Community of astronomers
‘We’ve detected the radio emissions given out by objects in space,’ says Dr Tim O’Brien of the e-Merlin project, ‘that’s equivalent to the sharpness of view that the Hubble space telescope gets.’ The e-Merlin project, based at the University of Manchester’s Jodrell Bank Observatory, has just received its first signal from space. With new 600km of high-speed optical fiber cables, e-Merlin connects the data received from seven telescopes spread over a distance of 217km across England, to generate incredibly detailed images from space.
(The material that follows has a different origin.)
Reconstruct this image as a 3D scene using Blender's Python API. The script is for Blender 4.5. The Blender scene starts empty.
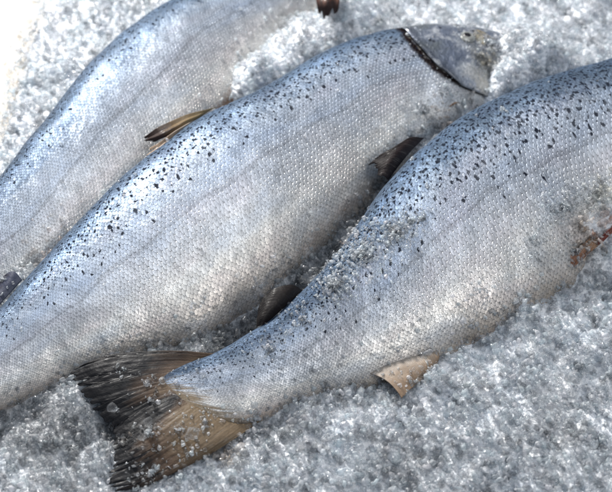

It’s significant for the community of astronomers worldwide as it is an international facility that researchers from around the world use on a regular basis

‘The reason we use a number of telescopes spread across distances,’ explains Dr O’Brien, who is a Senior Lecturer in astrophysics at Manchester, ‘is that when we use them all to look at the same object, at the same time, and then we bring the signals back together and combine them, it effectively makes a zoom lens.  The sharpness and the detail you can see is increased as you separate the telescopes by larger and larger distances.’

Optical Fibers © Stocksnapper - iStockphoto

Equivalent of UK internet
Up until now the telescopes have gathered information together using microwave radio links, using a network of dishes. The trouble with this is that they couldn’t get back all the signals that the telescopes were gathering from space. ‘In fact,’ says Dr O’Brien, ‘it turns out that in terms of potential signal, we were throwing away 99 percent of the signal being received by the telescopes. It just could never make it back to Jodrell Bank.’ The optical fibers have a hugely increased bandwidth, he explains. ‘When it’s fully operating, and we’re getting data back from each of the seven telescopes, the amount of data arriving per second will be the equivalent data rate as the whole of the UK internet combined. Some tasks that were taking up to three years to do can now be done in a day’.

19 or 20 countries
While e-Merlin is significant in itself, the technology and techniques that have been developed will be applied in the Square Kilometre Array (SKA) project, a big international project to build the next generation telescope,’ says o’Brien, ‘and it’s either going to be in Australia or Southern Africa. There’s about 19 or 20 countries involved in that and the design centre is at Jodrell Bank.’